João Vitor Gallo 20/02/2015
Dúvidas, escolhas e humanidade.
Não senti “medo”, como muitas pessoas acabam descrevendo sua experiência com esse livro. Acho que se alguém pedir para os leitores definirem o livro em apenas uma palavra, boa parte deles o definira exatamente usando essa ou uma outra muito similar. Outros, talvez, procurassem definir o livro escolhendo “dúvida”, algo que permeia toda essa história e faz mais sentido para mim e talvez me decidisse por ela, mas eu também, possivelmente, optasse pela palavra “escolha”, no decorrer do texto fica claro do motivo da minha inclinação por essas palavras para definir esse excelente livro de William Peter Blatty, cuja adaptação cinematográfica se tornou icônica.
O livro não me causou medo como disse, mas me deu aquela sensação de estranheza, de desconforto, em parte por conta de algumas descrições e passagens que causam certo asco, mas também muito por conta da angustia dos personagens, como a mãe que não sabe o que fazer com a filha ou mesmo o que está acontecendo com ela, do padre que tem crises de fé ou mesmo do empregado que guarda um segredo, todos eles tomados pela culpa. Além desses vale destacar o padre Merrin que “sente” o seu destino chegar – fica claro desde as primeiras páginas – e se prepara para sua últimabatalha de fé. E todos esses personagens de uma forma ou de outra, e em diferentes níveis, sentem a mesma coisa: solidão.
O livro para muitos é quase uma batalha entre fé e ceticismo, entre religião e ciência, o que até pode ser visto desse modo e não seria uma visão equivocada, mas o livro vai além disso. Para mim é a batalha, não do bem contra o mal, mas do homem contra ele mesmo, a batalha pela sua fé, por forças para seguir adiante, para tentar entender o desconhecido, a luta por tentar ajudar uma pessoa mesmo sem saber como, luta pela verdade, luta contra seus medos, contra suas dúvidas, luta pela força da certeza. A questão da ciência – que tudo pode ter uma explicação, algumas delas que deixariam o Padre Quevedo orgulhoso – é mais intensificada com uma afirmação dita no livro de que o demônio sempre vai fazer de tudo para provar que não está possuindo a pessoa, vai confundir, testar a fé e o psicológico de todos, misturar mentiras com verdades, e deixa o leitor a todo momento pensando se é de fato uma possessão ou uma sugestão. Interessante como a dúvida dos personagens se transporta também ao leitor.
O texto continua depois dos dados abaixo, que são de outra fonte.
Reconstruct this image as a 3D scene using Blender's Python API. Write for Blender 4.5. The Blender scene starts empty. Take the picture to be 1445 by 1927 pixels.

Outra questão em que fiquei pensando após terminar o livro e acho que todos pelo menos um dia em suas vidas já pensaram nisso, era sobre a existência do mal. Qual é a sua finalidade? É um teste de fé? É uma prova de valor? O padre Merrin, a certa altura discute essa questão com o padre Karras: “Acredito que o objetivo é fazer com que nos desesperemos, que rejeitemos nossa humanidade, Damien: que vejamos a nós mesmos como bestas, maus e podres; deploráveis; horrorosos, indignos. E talvez aí esteja o cerne da questão: na indignidade. Porque eu acho que a crença em Deus não é uma questão de razão; acredito que é, no fundo, uma questão de amor: de aceitarmos a possibilidade de que Deus possa nos amar.”
Já vi muita gente que se pergunta da causa de Deus permitir a existência do diabo. A história bíblica em torno dele é rodeada pelo tema escolha, e é só através da escolha é que podemos mostrar algum valor. Seria então esse o nascimento da virtude? Seria o diabo em si a própria prova da fé de Deus na humanidade? Lembra-me do conceito doyin e yang, onde há um pouco de bem no mal e um pouco de mal no bem, eles se mesclam às vezes e não são um conceito tão fixo e imutável como muitos pensam. O mal seria então a condição necessária para a existência do bem, um dependendo do outro para existir, e tendo como finalidade o livre-arbítrio para discernir e escolher entre o certo e errado. Deus estaria acima disso, o bem e mal residem na escolha, e o poder da escolha reside no próprio homem.
Enfim, além de ser um grande livro de suspense também é um livro que nos faz refletir bastante, tem uma grande carga filosófica que gera muitos questionamentos, é um desses livros que não terminam após você fechá-lo ao concluir a leitura, ele ainda continua reverberando, ecoando, vibrando, ainda vivo, gerando e alimentando pensamentos e indagações. Estejam avisados, no entanto, não se enganem ao pensar que é um livro puramente de terror, assim como é o filme, ou que o livro é sobre possessão, antes de tudo o livro é sobre humanidade.